In the Features menu you can choose an incredibly boring feature commentary with writer Mitchell Gould and actress Nancy Yoon. Yoon is excited to be there but she spends the majority of the running time kissing Gould’s ass and you can tell it makes him a little self-conscious. It’s really uncomfortable to listen to. There’s also a making-of documentary that features the two main female performers (Yoon, again just wants to kiss everyone’s ass while Colleen Porch, who has nothing more prominent on her resume than a couple of background characters on CSI, talks like she’s Julia Roberts or some other high-profile Hollywood Actress – the ego on this chick is HUGE), Gould (only interesting person), Producer Steven J. Cannell (talking head) and director Scott Ziehl, who seemed unable to talk about anything but the sex scenes. Gould’s stuff was good as he talked about the differences between the script and the actual movie, the production troubles and the action stuff. The rest were just a chore to even look at, let alone listen to.


The security team at FatherCon ’06 wasn’t afraid to kick a little ass for the Lord!


The Lowdown

Demons seem to be a pretty popular film subject. Bill Paxton’s dealt with them, as has Keanu, Laura Linney (although those were alleged demons), Linda Blair and now Sean Ptrick Flannery. The only difference between those films and this one is that they were good. Demon Hunter is not.

Flannery stars as Jake, a human/demon hybrid that works for the church hunting down rogue angels bent on impregnating earthly females for the purpose of baring a little hellion of their own. The angel this time around is Asmodeus (Drago), a creepy old guy who slinks around like he’s Prince on ecstasy. For some reason, the church decides that Asmodeus may be a little much for our hero to handle so they send Sister Sara (Porch) to tag along with him, making sure he’s still playing for the right team (he is half demon after all). Throw in a succubus (Deighton – with the worst-looking prosthetic horns I have ever seen) who’s hell-bent (pun!) on seducing our guy and the possessed mother-to-be of Asmodeus’ bundle of joy and you’ve got a cast. Normally I would end that sentence with “you’ve got a nice selection of characters,” but characterization is something that was lost on our crew. Flannery is the generic tortured soul, fighting for salvation from a God who rejected him, Porch stumbles around as the sweet little Nun who’s in over her head and tries to relegate the entire situation into her narrow-minded faith and Yoon thinks playing possessed means squinting your eyes and hissing a lot.

So for 78 minutes our motley crew stumbles and bumbles around Los Angeles, getting into altercations, having sex, killing demons, questioning existence, waxing philosophical on humanity, having sex, reciting the same vapid, generic dialogue you’ve come to expect from a movie like this and oh, did I mention sex? Yeah – there’s a lot of it. Nowhere near the debauchery of say, Hostel, but definitely worthy of a midnight showing on Cinemax and to that degree, really out of place in this movie.
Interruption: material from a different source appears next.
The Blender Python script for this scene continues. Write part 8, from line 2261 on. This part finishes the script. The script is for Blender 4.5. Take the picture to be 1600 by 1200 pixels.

It’s almost like the director couldn’t focus on the rest of the movie because he was way too anxious to get to the next scene involving breasts.


The local bank’s new ad campaign might have been a little blasphemous, but damn if it wasn’t effective.


Normally I wouldn’t be so hard on a movie like this, except that they’ve taken a concept that’s been done so much better so many times before and didn’t even bother to add anything new to the idea. I can forgive a redundant plot or story as long as you give me something unexpected. Add a twist, turn something upside down, offer me SOMETHING of value that I can’t get anywhere else. That’s something Demon Hunter fails to do.

Ah well, at least there’s nudity. That’s worth something.